#TriggerWarning; Rape.
Every year, millions of boys and girls globally suffer sexual violence. The United Nations Children’s Emergency Fund (UNICEF) reports that 6 out of 10 children experience some form of violence – 1 in 4 girls and 1 in 10 boys have been victims of sexual violence in Nigeria. A very tiny fraction of this statistic – whose magnitude only fully settles in when put into perspective – gets help.
5 out of 100 children who reported violence received support.
According to UNICEF, almost half of Nigeria’s population – 46%, is currently under the age of 15. Using the country’s current estimated population of about 206 million – that means Nigeria is home to about 119 million children over 71 million of which experienced some form of violence. The magnitude is staggering. And, it gets worse.
There is a sub-group of children – boys who were sexually abused by older men – who even more rarely receive the help they rightly deserve.
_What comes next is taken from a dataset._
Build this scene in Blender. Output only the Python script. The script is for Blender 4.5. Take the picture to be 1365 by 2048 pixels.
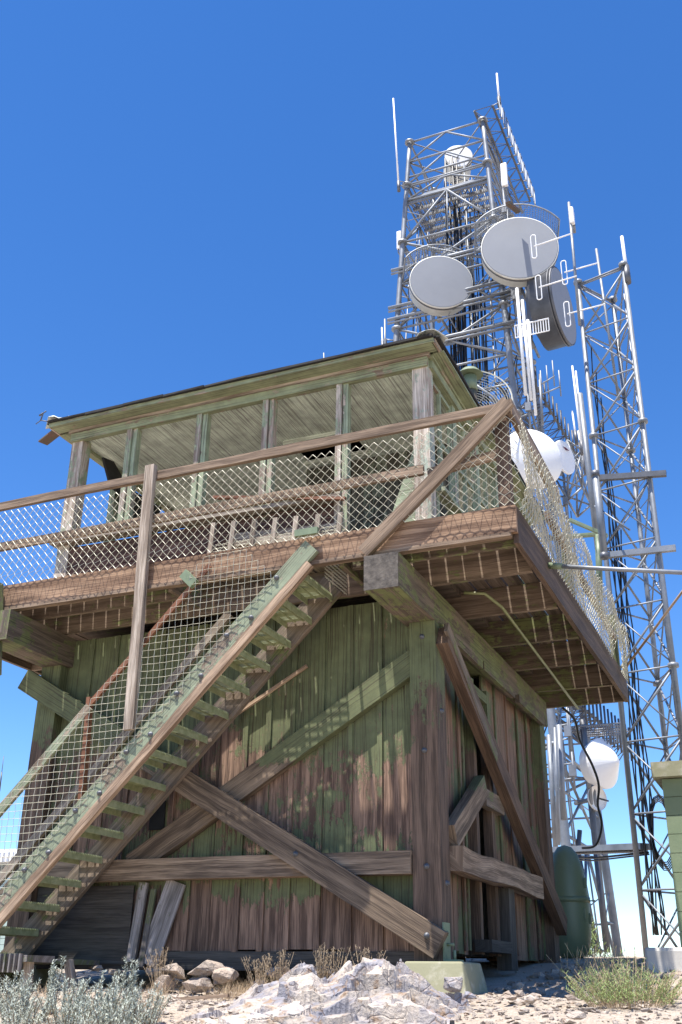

A major contributor to this is what this writer will like to call the spectacle of poisonous homophobia.
A spectacle of poisonous homophobia
Homophobia – dislike or prejudice against gay people – is a terrible thing in whatever iteration or circumstance. It is manifold more terrible still when it is in the way of victims of sexual violence being able to speak up and receive help and perpetrators appropriately punished.
Take the case of Mena, a gay man who was assaulted by a much older man when he was 13 years old. He was a child just beginning to learn about his body, his sexuality, and what it entails in the world. His abuser, a 45-year-old gay paedophile, with years of lived experience successfully escaping public scrutiny as a closeted gay man and hiding from accountability as a sexual predator, saw his chance to take advantage of Mena and took it.
It was easy to silence his victim with the threat of the possible violence that the boy Mena feared could be his lot as a gay child.
“The way it started you wouldn’t catch a whiff of anything being off,” Mena said recounting the experience, “it is just this older neighbour being nice to me, showering me with attention and eventually asking me about girls before craftily inserting that it doesn’t have to be a girl. He reassured me it is safe to talk about whatever it is I was going through.”
Mena eventually opened up about his queerness and his abuser swooped in for the kill not long after.
“The first time it happened we were in his room watching a movie, I don’t remember the title but there was a sex scene between the main character and one of a harem of women that came on and off-screen at intervals.
“Years later I wonder if he chose that movie with intent.”
His abuser scrutinised his reaction and insisted on confirming its genuineness by touching him. The same thing will happen for the rest of his teenage years.
“The threats to ensure my silence came around when I turned 17,” Mena said. “I had read about statutory rape and began to withdraw from him, but he wouldn’t have it.”
His abuser threatened to out him, and naively terrified about what he saw as the wrongness of his attraction to boys, he kept silent for another couple of months until he left for University in another state.
“You hear all the time ignorant opinions about how gay people are recruited in childhood, and the scrutiny is on homosexuality itself – which is not wrong – and not the sexual abuse that absolutely is,” Mena’s voice carried palpable anger.
“I know in my case, and that of a number of queer friends with whom I swapped stories of sexual violence trauma, that what usually happens is that because of negative social attitudes towards homosexuality gay kids are forced to hide and in that hiding monsters like Azeez jump in to predate on them. I was one of those kids.”
The prevalence of sexual violence against boys by predatory men who hide behind homophobia to take advantage of lost queer kids remains largely unreported. The reality is, if properly documented sans prejudice, the numbers are likely to be staggering.
The culprit is homophobia
Mena chose silence to protect himself from homophobic violence. His story is one of countless.
Other than homophobia, another thing that cripples survivors from seeking justice is the limitations in Nigeria’s legal system which does a less than ideal job of protecting them.
The Nigerian legal system was exclusive of male survivors in its definition of rape until the introduction of the Violence Against Persons Prohibition Act (VAPP.)
One of the key things the VAPP Act did was expanding the legal meaning of rape. The new definition closed a seemingly innocuous loophole that had time and again excluded male victims from obtaining justice by simply replacing the pronouns ‘she/her’ with ‘person’.
Perhaps, if we spend more time trying to come up with better ways to protect boys without conflating sexual abuse with consensual intercourse between grown men, we will make better progress.